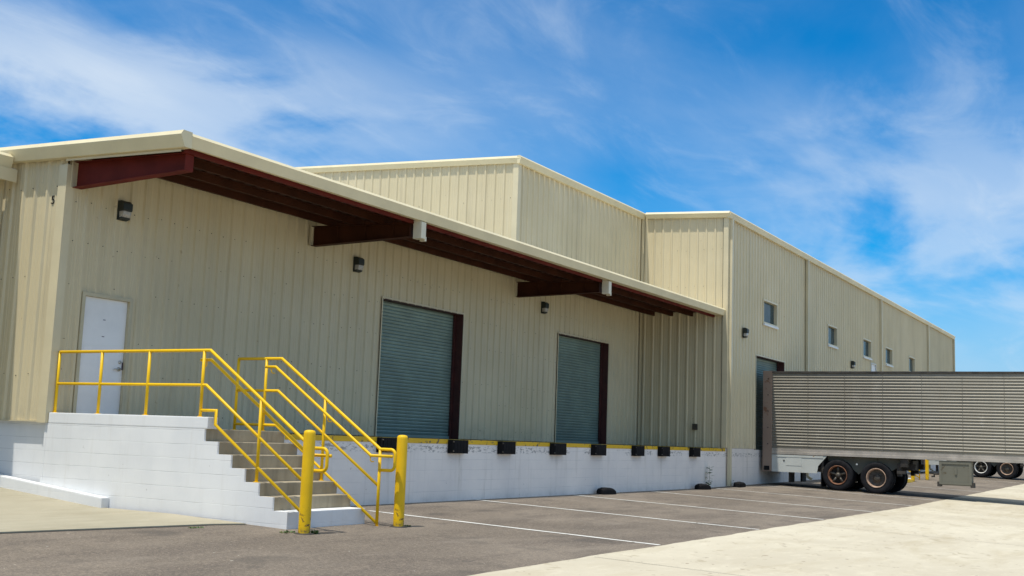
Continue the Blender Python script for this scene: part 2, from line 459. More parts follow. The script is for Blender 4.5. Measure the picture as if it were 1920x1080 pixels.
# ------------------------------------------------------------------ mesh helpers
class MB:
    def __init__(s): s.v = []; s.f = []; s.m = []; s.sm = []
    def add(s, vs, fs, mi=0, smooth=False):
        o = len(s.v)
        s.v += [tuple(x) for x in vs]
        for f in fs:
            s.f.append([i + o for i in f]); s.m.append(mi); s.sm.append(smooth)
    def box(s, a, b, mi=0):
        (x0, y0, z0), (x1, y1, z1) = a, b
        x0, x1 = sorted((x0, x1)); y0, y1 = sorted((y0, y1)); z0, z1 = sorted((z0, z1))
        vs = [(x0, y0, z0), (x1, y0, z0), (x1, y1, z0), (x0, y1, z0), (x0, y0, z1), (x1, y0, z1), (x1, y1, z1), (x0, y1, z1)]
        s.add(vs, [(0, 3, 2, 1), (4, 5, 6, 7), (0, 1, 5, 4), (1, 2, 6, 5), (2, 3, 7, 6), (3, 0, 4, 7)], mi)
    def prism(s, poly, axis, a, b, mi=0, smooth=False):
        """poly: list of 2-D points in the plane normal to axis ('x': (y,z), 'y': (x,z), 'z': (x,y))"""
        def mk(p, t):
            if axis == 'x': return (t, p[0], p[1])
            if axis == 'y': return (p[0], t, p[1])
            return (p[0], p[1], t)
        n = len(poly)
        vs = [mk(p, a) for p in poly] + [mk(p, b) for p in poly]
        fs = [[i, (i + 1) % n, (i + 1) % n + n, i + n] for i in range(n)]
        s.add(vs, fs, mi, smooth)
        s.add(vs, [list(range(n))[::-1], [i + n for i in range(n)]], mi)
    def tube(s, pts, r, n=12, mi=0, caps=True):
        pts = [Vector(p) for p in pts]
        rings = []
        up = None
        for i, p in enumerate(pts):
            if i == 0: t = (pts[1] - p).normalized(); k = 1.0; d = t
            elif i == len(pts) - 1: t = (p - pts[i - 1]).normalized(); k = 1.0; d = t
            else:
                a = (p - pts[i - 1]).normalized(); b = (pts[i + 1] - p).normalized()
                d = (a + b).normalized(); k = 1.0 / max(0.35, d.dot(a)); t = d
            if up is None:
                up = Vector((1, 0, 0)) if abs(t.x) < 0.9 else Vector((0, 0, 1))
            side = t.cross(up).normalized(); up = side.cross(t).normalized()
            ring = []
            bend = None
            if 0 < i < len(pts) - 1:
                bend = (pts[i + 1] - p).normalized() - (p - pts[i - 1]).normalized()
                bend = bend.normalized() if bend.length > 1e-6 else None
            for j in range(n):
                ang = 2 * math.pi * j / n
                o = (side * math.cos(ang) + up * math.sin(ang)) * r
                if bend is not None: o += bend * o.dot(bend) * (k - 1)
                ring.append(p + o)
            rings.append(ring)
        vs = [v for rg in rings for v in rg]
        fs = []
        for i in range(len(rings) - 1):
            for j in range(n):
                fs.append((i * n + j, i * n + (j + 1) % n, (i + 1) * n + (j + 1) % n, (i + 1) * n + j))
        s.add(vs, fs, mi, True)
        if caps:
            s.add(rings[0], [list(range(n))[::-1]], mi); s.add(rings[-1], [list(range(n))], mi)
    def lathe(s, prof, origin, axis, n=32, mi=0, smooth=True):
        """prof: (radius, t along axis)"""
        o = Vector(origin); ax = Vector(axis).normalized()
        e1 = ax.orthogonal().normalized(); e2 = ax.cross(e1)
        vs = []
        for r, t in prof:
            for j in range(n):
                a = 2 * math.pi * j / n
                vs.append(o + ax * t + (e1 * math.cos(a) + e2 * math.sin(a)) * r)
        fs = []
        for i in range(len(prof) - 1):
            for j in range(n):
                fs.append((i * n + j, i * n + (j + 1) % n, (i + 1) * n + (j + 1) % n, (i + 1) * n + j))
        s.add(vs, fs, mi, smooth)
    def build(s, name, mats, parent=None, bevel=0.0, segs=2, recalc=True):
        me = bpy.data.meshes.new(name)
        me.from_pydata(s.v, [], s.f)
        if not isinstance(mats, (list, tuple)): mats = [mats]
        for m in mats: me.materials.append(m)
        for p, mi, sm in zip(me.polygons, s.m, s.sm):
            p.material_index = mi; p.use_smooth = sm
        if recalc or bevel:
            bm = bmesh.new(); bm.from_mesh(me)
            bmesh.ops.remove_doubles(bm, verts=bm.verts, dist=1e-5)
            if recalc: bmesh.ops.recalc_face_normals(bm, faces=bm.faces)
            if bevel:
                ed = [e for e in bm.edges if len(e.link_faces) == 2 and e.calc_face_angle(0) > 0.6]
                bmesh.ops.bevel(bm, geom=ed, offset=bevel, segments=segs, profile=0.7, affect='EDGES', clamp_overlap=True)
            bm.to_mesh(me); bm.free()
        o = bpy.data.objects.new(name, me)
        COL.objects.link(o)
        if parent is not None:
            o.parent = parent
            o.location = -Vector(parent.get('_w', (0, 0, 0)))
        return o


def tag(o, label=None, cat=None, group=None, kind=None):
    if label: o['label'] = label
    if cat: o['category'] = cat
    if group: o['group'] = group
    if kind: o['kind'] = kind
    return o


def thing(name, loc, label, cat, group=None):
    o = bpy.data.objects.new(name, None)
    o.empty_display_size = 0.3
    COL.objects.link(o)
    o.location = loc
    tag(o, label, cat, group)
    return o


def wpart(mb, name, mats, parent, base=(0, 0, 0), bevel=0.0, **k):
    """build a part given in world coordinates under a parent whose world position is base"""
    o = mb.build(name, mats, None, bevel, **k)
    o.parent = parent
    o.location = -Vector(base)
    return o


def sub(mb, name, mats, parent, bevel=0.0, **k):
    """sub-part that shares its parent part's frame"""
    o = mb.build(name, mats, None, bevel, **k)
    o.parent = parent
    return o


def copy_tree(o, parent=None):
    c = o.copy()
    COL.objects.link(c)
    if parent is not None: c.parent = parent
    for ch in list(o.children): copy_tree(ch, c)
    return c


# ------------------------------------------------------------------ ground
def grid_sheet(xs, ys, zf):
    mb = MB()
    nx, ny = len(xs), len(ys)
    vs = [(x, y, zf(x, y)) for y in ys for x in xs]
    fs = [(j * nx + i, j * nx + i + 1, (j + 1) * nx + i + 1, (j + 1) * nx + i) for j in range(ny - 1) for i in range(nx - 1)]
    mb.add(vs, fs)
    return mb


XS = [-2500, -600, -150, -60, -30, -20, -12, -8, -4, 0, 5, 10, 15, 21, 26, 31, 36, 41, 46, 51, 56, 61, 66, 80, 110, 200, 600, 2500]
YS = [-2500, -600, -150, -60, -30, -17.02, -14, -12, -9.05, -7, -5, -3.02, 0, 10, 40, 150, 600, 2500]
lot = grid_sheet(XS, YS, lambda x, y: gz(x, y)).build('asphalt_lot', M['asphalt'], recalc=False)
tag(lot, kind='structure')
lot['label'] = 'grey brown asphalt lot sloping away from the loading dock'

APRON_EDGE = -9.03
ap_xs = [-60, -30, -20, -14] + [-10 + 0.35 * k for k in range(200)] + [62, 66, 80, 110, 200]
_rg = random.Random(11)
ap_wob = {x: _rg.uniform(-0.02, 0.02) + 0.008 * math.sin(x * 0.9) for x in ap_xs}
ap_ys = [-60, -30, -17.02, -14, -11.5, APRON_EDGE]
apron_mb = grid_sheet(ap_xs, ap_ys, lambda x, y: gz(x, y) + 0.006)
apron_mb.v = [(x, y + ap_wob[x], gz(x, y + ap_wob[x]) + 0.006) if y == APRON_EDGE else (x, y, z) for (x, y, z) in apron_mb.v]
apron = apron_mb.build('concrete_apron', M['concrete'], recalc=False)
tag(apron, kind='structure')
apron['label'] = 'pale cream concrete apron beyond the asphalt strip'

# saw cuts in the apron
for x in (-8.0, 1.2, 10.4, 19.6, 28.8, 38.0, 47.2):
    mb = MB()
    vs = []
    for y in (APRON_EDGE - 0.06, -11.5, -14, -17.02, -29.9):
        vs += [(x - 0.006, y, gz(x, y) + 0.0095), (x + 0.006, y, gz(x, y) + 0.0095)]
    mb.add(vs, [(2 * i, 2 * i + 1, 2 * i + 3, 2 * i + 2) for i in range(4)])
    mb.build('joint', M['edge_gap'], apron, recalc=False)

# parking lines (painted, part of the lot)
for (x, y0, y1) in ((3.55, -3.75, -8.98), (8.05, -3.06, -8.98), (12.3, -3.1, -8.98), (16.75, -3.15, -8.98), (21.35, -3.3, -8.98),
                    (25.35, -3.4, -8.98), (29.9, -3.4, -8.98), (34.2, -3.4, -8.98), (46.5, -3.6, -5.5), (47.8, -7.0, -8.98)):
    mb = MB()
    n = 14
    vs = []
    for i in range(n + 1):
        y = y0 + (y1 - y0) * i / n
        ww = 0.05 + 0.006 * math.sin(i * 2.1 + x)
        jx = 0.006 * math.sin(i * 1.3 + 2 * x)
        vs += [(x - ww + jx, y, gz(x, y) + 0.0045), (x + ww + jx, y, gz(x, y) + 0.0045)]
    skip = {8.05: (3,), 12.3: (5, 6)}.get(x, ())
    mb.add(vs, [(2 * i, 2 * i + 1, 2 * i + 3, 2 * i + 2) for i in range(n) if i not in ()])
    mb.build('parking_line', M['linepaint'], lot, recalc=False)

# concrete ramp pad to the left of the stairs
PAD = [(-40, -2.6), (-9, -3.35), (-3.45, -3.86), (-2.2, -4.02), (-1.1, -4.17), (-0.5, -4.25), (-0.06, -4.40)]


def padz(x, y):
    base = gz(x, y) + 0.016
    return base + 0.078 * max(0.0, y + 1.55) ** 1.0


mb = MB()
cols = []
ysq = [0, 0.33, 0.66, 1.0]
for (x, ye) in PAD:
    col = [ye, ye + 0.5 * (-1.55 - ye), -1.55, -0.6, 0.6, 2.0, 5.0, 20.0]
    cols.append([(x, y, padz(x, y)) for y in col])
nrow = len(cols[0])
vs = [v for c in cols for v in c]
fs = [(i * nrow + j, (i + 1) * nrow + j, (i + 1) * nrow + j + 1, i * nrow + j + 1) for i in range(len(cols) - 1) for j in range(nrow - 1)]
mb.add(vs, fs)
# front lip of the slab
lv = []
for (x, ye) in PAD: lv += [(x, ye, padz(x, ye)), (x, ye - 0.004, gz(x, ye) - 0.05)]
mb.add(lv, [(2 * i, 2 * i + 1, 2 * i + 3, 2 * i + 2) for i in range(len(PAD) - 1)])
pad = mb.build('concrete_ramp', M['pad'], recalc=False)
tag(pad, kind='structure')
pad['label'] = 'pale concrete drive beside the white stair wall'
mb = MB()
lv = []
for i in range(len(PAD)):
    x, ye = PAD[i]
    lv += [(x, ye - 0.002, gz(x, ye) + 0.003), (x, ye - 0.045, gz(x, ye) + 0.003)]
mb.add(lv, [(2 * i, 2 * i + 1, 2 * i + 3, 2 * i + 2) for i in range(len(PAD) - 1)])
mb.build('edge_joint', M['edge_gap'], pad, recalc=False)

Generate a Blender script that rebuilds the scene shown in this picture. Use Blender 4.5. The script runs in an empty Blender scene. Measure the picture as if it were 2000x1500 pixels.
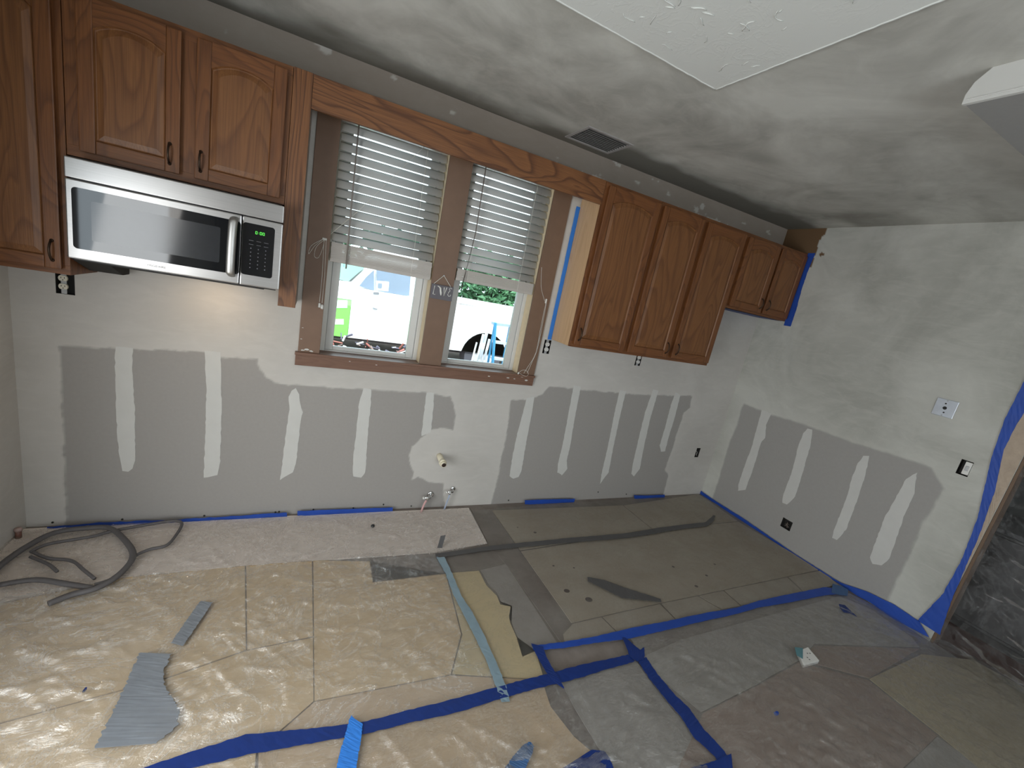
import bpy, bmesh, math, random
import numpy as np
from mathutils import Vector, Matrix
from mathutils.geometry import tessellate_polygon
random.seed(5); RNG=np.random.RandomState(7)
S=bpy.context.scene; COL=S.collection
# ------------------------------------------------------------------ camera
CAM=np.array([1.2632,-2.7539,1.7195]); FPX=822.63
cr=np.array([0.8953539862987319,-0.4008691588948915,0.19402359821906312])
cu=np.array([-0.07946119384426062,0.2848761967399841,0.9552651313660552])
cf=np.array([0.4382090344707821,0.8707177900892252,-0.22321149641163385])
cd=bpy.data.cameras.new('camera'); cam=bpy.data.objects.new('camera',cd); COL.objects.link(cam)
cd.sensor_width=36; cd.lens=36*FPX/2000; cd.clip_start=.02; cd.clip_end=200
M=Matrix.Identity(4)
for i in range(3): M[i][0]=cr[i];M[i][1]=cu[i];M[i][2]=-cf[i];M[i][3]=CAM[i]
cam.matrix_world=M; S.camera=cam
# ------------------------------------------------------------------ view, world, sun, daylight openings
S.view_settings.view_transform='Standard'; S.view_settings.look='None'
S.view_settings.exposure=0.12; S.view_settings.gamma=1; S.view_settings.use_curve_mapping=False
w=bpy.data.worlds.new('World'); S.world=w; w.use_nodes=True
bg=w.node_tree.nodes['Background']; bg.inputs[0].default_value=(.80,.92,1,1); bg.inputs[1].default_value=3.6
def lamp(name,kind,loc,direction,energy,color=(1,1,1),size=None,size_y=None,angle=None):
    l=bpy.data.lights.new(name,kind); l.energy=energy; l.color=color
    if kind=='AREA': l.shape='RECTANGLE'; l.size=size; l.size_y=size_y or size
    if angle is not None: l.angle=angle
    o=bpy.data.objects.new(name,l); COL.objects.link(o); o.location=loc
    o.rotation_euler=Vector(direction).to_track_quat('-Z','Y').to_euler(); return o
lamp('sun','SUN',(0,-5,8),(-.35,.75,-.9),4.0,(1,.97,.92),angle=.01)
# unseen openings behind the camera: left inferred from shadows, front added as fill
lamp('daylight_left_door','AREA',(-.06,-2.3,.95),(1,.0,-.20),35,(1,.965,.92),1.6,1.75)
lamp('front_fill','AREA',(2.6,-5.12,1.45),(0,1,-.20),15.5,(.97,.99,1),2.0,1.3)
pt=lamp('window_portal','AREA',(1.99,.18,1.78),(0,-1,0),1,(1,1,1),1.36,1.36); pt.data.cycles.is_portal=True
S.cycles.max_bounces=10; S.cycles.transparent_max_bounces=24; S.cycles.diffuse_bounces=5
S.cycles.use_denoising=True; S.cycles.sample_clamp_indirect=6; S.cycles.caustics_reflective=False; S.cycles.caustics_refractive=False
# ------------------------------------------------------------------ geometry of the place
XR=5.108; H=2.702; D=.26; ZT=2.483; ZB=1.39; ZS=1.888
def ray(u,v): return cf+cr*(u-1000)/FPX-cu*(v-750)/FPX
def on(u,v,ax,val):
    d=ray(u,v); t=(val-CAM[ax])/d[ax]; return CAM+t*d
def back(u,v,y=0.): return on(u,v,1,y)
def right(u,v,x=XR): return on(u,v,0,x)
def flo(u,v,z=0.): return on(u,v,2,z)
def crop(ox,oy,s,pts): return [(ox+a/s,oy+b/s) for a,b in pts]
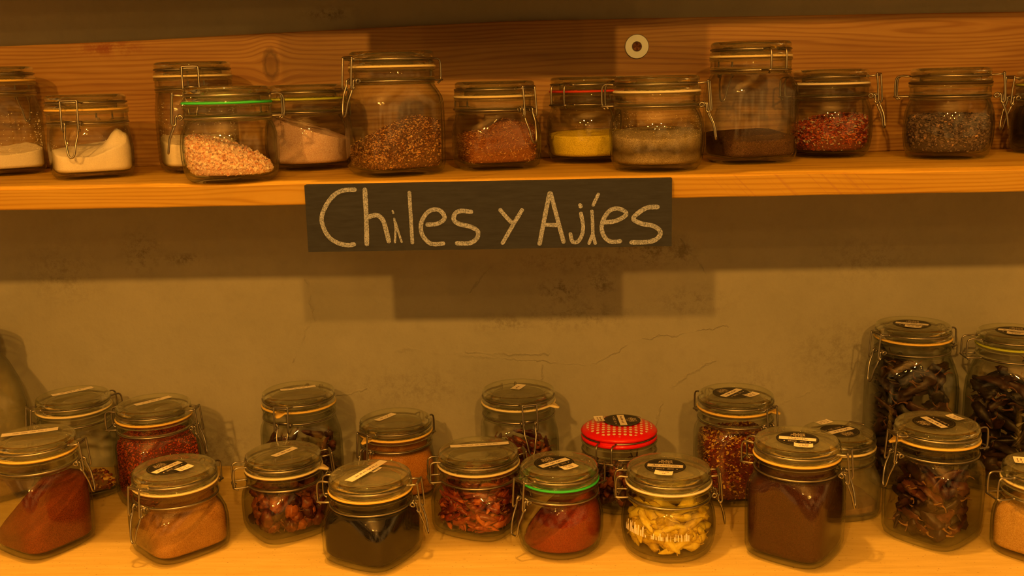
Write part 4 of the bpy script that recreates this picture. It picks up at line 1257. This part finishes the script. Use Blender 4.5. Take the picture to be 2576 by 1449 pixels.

= = = = =

**Work required:**
Determine how many lines of this listing contain "pixels", and give only the number.

**Result for this task:**
3